● **Stored data**:
● ● ● ● ● ● ●
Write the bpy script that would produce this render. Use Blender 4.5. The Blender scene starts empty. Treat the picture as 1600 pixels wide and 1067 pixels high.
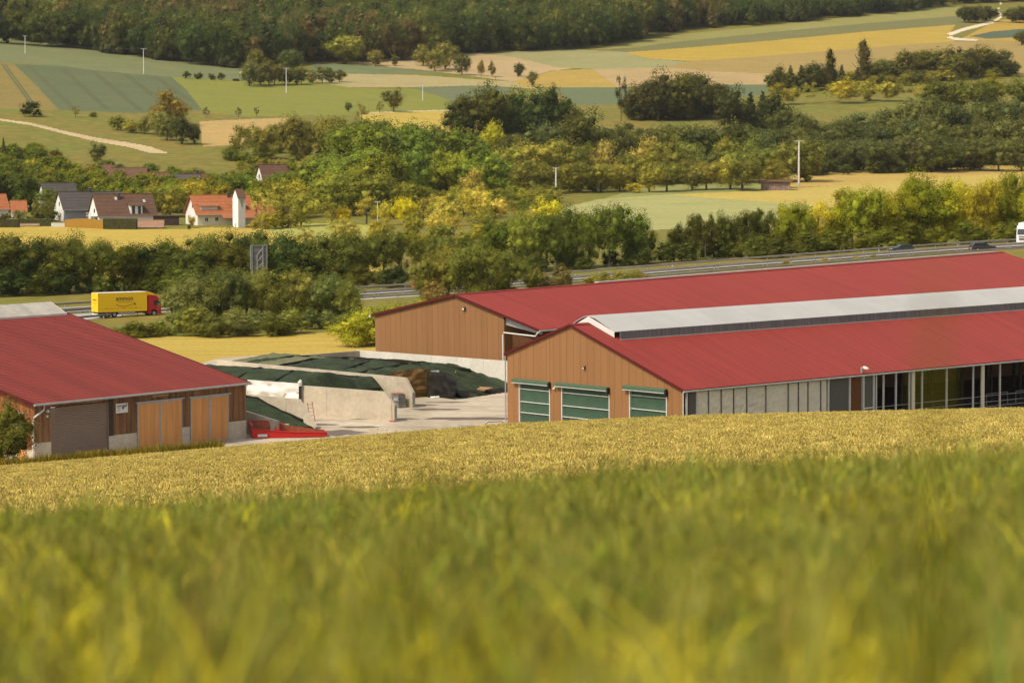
import bpy, math, random
import numpy as np
from mathutils import Vector, Matrix
random.seed(7); np.random.seed(7)
R = math.radians
# ------------------------------------------------------------------ camera, light, exposure
F, HC, YH = 4800.0, 31.0, 196.0          # focal length in photo pixels, eye height above the valley floor, horizon row
SC = bpy.context.scene; COL = SC.collection
cam_d = bpy.data.cameras.new('camera'); cam = bpy.data.objects.new('camera', cam_d); COL.objects.link(cam); SC.camera = cam
cam_d.sensor_width = 36; cam_d.lens = F / 1600 * 36; cam_d.clip_end = 9000; cam_d.clip_start = .1
cam.location = (0, 0, HC); cam.rotation_euler = (R(90) - math.atan((533.5 - YH) / F), 0, 0)
cam_d.dof.use_dof = True; cam_d.dof.focus_distance = 310; cam_d.dof.aperture_fstop = 3.4
W = bpy.data.worlds.new('World'); SC.world = W; W.use_nodes = True
SUNV = Vector((-.62, -.50, .92)).normalized()
nt = W.node_tree; bg = nt.nodes['Background']; sk = nt.nodes.new('ShaderNodeTexSky'); sk.sky_type = 'NISHITA'; sk.sun_disc = False
sk.sun_elevation = math.asin(SUNV.z); sk.sun_rotation = math.atan2(SUNV.x, SUNV.y); sk.dust_density = 2.5; sk.air_density = 1.0; sk.ozone_density = .6
hs = nt.nodes.new('ShaderNodeHueSaturation'); hs.inputs['Saturation'].default_value = .5; nt.links.new(sk.outputs[0], hs.inputs['Color']); nt.links.new(hs.outputs[0], bg.inputs[0]); bg.inputs[1].default_value = .15
sd = bpy.data.lights.new('sun', 'SUN'); sd.energy = 3.1; sd.angle = R(.6); sd.color = (1, .9, .72)
so = bpy.data.objects.new('sun', sd); COL.objects.link(so); so.rotation_euler = SUNV.to_track_quat('Z', 'Y').to_euler()
SC.view_settings.view_transform = 'Standard'; SC.view_settings.look = 'None'; SC.view_settings.exposure = 0.2; SC.view_settings.gamma = 1
SC.view_settings.use_curve_mapping = False
# ------------------------------------------------------------------ helpers
def at(px, py, Y): return Vector(((px - 800) / F * Y, Y, HC - (py - YH) / F * Y))
def gz(px, py, z=0.): return at(px, py, (HC - z) * F / (py - YH))
def lin(c): c = c / 255; return c / 12.92 if c <= .04045 else ((c + .055) / 1.055) ** 2.4
def S(r, g, b, k=.75): return (lin(r) * k, lin(g) * k, lin(b) * k)
def tag(o, label=None, cat=None, group=None, kind=None):
    if label: o['label'] = label
    if cat: o['category'] = cat
    if group: o['group'] = group
    if kind: o['kind'] = kind
    return o
def thing(name, label, cat, loc=(0, 0, 0), rz=0, group=None, rx=0):
    o = bpy.data.objects.new(name, None); COL.objects.link(o); o.location = loc; o.rotation_euler = (rx, 0, rz); o.empty_display_size = .2
    return tag(o, label, cat, group)
def link(name, mesh, parent=None, loc=None, rz=0):
    o = bpy.data.objects.new(name, mesh); COL.objects.link(o); o.parent = parent
    if loc is not None: o.location = loc
    if rz: o.rotation_euler = (0, 0, rz)
    return o
class MB:
    def __init__(s): s.v = []; s.f = []; s.mi = []
    def add(s, vs, fs, mi=0):
        b = len(s.v); s.v += [tuple(p) for p in vs]; s.f += [tuple(b + i for i in f) for f in fs]; s.mi += [mi] * len(fs); return s
    def box(s, x0, x1, y0, y1, z0, z1, mi=0):
        return s.add([(x, y, z) for z in (z0, z1) for y in (y0, y1) for x in (x0, x1)],
                     [(0, 2, 3, 1), (4, 5, 7, 6), (0, 1, 5, 4), (1, 3, 7, 5), (3, 2, 6, 7), (2, 0, 4, 6)], mi)
    def prism(s, pts, d, mi=0):              # polygon (list of Vectors) extruded by vector d
        n = len(pts); d = Vector(d); pts = [Vector(p) for p in pts]
        return s.add(pts + [p + d for p in pts], [tuple(range(n - 1, -1, -1)), tuple(range(n, 2 * n))] + [(i, (i + 1) % n, n + (i + 1) % n, n + i) for i in range(n)], mi)
    def tube(s, ps, r, n=6, mi=0, cap=True):
        ps = [Vector(p) for p in ps]; rs = r if isinstance(r, (list, tuple)) else [r] * len(ps); vs = []
        for i, p in enumerate(ps):
            d = (ps[min(i + 1, len(ps) - 1)] - ps[max(i - 1, 0)]).normalized(); a = d.orthogonal().normalized() if abs(d.z) > .9 else d.cross(Vector((0, 0, 1))).normalized(); b = d.cross(a)
            vs += [p + (a * math.cos(t * 2 * math.pi / n) + b * math.sin(t * 2 * math.pi / n)) * rs[i] for t in range(n)]
        fs = [(i * n + t, i * n + (t + 1) % n, (i + 1) * n + (t + 1) % n, (i + 1) * n + t) for i in range(len(ps) - 1) for t in range(n)]
        if cap: fs += [tuple(range(n - 1, -1, -1)), tuple((len(ps) - 1) * n + t for t in range(n))]
        return s.add(vs, fs, mi)
    def ring(s, c, ax, r, w, n=14, mi=0):    # disc of radius r, width w about axis ax
        c = Vector(c); ax = Vector(ax).normalized(); return s.tube([c - ax * w / 2, c + ax * w / 2], r, n, mi)
    def mesh(s, name, mats):
        m = bpy.data.meshes.new(name); m.from_pydata(s.v, [], s.f)
        for k in (mats if isinstance(mats, (list, tuple)) else [mats]): m.materials.append(k)
        if any(s.mi): m.polygons.foreach_set('material_index', s.mi)
        m.update(); return m
    def build(s, name, mats, parent=None, loc=None, rz=0): return link(name, s.mesh(name, mats), parent, loc, rz)
def npmesh(name, v, f, mat, smooth=False, fn=4):
    m = bpy.data.meshes.new(name); v = np.asarray(v, np.float32); f = np.asarray(f, np.int32)
    m.vertices.add(len(v)); m.vertices.foreach_set('co', v.ravel()); m.loops.add(f.size); m.loops.foreach_set('vertex_index', f.ravel())
    m.polygons.add(len(f)); m.polygons.foreach_set('loop_start', np.arange(0, f.size, fn, dtype=np.int32)); m.polygons.foreach_set('loop_total', np.full(len(f), fn, np.int32))
    if smooth: m.polygons.foreach_set('use_smooth', np.ones(len(f), bool))
    m.materials.append(mat); m.update(calc_edges=True); return m
# ------------------------------------------------------------------ materials
def mat(name, col, rough=.8, var=.2, scale=1., col2=None, stretch=(1, 1, 1), rot=0, bump=0., spec=.25, detail=4., metal=0., fine=None, rnd=0., alpha=None):
    m = bpy.data.materials.new(name); m.use_nodes = True; t = m.node_tree; N = t.nodes; L = t.links; b = N['Principled BSDF']
    b.inputs['Roughness'].default_value = rough; b.inputs['Specular IOR Level'].default_value = spec; b.inputs['Metallic'].default_value = metal
    g = N.new('ShaderNodeNewGeometry'); mp = N.new('ShaderNodeMapping'); mp.inputs['Scale'].default_value = stretch; mp.inputs['Rotation'].default_value = (0, 0, rot)
    mp.vector_type = 'TEXTURE' if rot else 'POINT'; L.new(g.outputs['Position'], mp.inputs[0])
    nz = N.new('ShaderNodeTexNoise'); nz.inputs['Scale'].default_value = scale; nz.inputs['Detail'].default_value = detail; nz.inputs['Roughness'].default_value = .62; L.new(mp.outputs[0], nz.inputs[0])
    c2 = col2 or tuple(c * (1 - var) for c in col); c1 = col if col2 else tuple(c * (1 + var) for c in col)
    rp = N.new('ShaderNodeValToRGB'); rp.color_ramp.elements[0].position = .3; rp.color_ramp.elements[1].position = .7
    rp.color_ramp.elements[0].color = (*c2, 1); rp.color_ramp.elements[1].color = (*c1, 1); L.new(nz.outputs[0], rp.inputs[0]); out = rp.outputs[0]
    def mul(o, f):
        x = N.new('ShaderNodeMix'); x.data_type = 'RGBA'; x.blend_type = 'MULTIPLY'; x.inputs[0].default_value = 1; L.new(o, x.inputs[6]); L.new(f, x.inputs[7]); return x.outputs[2]
    def mr(o, a, bb):
        x = N.new('ShaderNodeMapRange'); x.inputs[1].default_value = .25; x.inputs[2].default_value = .75; x.inputs[3].default_value = a; x.inputs[4].default_value = bb; L.new(o, x.inputs[0]); return x.outputs[0]
    if fine:
        n2 = N.new('ShaderNodeTexNoise'); n2.inputs['Scale'].default_value = fine[0]; n2.inputs['Detail'].default_value = 3; L.new(g.outputs['Position'], n2.inputs[0]); out = mul(out, mr(n2.outputs[0], 1 - fine[1], 1 + fine[1]))
    if rnd:
        oi = N.new('ShaderNodeObjectInfo'); x = N.new('ShaderNodeMapRange'); x.inputs[3].default_value = 1 - rnd; x.inputs[4].default_value = 1 + rnd; L.new(oi.outputs['Random'], x.inputs[0]); out = mul(out, x.outputs[0])
    L.new(out, b.inputs['Base Color'])
    if bump:
        bp = N.new('ShaderNodeBump'); bp.inputs['Strength'].default_value = bump; bp.inputs['Distance'].default_value = .05; L.new(nz.outputs[0], bp.inputs['Height']); L.new(bp.outputs[0], b.inputs['Normal'])
    return m
def leafmat(name, trans=.3, col=None, rnd=.22, scale=.5, uv=False):
    m = bpy.data.materials.new(name); m.use_nodes = True; t = m.node_tree; N = t.nodes; L = t.links; N.remove(N['Principled BSDF'])
    oi = N.new('ShaderNodeObjectInfo'); g = N.new('ShaderNodeNewGeometry'); nz = N.new('ShaderNodeTexNoise'); nz.inputs['Scale'].default_value = scale; nz.inputs['Detail'].default_value = 3; L.new(g.outputs['Position'], nz.inputs[0])
    mr = N.new('ShaderNodeMapRange'); mr.inputs[1].default_value = .3; mr.inputs[2].default_value = .7; mr.inputs[3].default_value = .75; mr.inputs[4].default_value = 1.25; L.new(nz.outputs[0], mr.inputs[0])
    r2 = N.new('ShaderNodeMapRange'); r2.inputs[3].default_value = 1 - rnd; r2.inputs[4].default_value = 1 + rnd; L.new(oi.outputs['Random'], r2.inputs[0])
    r3 = N.new('ShaderNodeMapRange'); r3.inputs[3].default_value = .78; r3.inputs[4].default_value = 1.24; L.new(g.outputs['Random Per Island'], r3.inputs[0]); mq = N.new('ShaderNodeMath'); mq.operation = 'MULTIPLY'; L.new(mr.outputs[0], mq.inputs[0]); L.new(r3.outputs[0], mq.inputs[1])
    mu = N.new('ShaderNodeMath'); mu.operation = 'MULTIPLY'; L.new(mq.outputs[0], mu.inputs[0]); L.new(r2.outputs[0], mu.inputs[1])
    x = N.new('ShaderNodeMix'); x.data_type = 'RGBA'; x.blend_type = 'MULTIPLY'; x.inputs[0].default_value = 1; L.new(mu.outputs[0], x.inputs[7])
    if col: x.inputs[6].default_value = (*col, 1)
    else: L.new(oi.outputs['Color'], x.inputs[6])
    d = N.new('ShaderNodeBsdfDiffuse'); tr = N.new('ShaderNodeBsdfTranslucent'); mx = N.new('ShaderNodeMixShader'); mx.inputs[0].default_value = trans
    L.new(x.outputs[2], d.inputs[0]); L.new(x.outputs[2], tr.inputs[0]); L.new(d.outputs[0], mx.inputs[1]); L.new(tr.outputs[0], mx.inputs[2]); L.new(mx.outputs[0], N['Material Output'].inputs[0])
    return m
LEAF = leafmat('foliage', .22)
BARK = mat('bark', (.09, .07, .05), .9, .3, 3)
RED = mat('red_sheet_metal', (.225, .03, .021), .5, .11, .9, stretch=(14, 1, 6), rot=math.atan2(-.75, .6614), spec=.2, rnd=.035, fine=(6, .05))
REDR = mat('red_tile_metal', (.2, .034, .024), .55, .14, .5, stretch=(1, 9, 5), rot=.94, spec=.15, rnd=.05, fine=(5, .08))
REDT = mat('dark_red_trim', S(110, 28, 26, .6), .5, .1, 1)
ORANGE = mat('ochre_wood_panel', S(166, 118, 74, .68), .75, .05, 1., stretch=(1, 1, .15), rnd=.045, fine=(9, .1))
BROWN = mat('weathered_dark_boards', S(128, 92, 60, .9), .85, .4, 2.2, stretch=(1, 1, .12), rnd=.28, bump=.2)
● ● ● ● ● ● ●
Above is a listing; report how many of its lines include the word "scene", giving the number only.

● **Solution for this exercise**: 2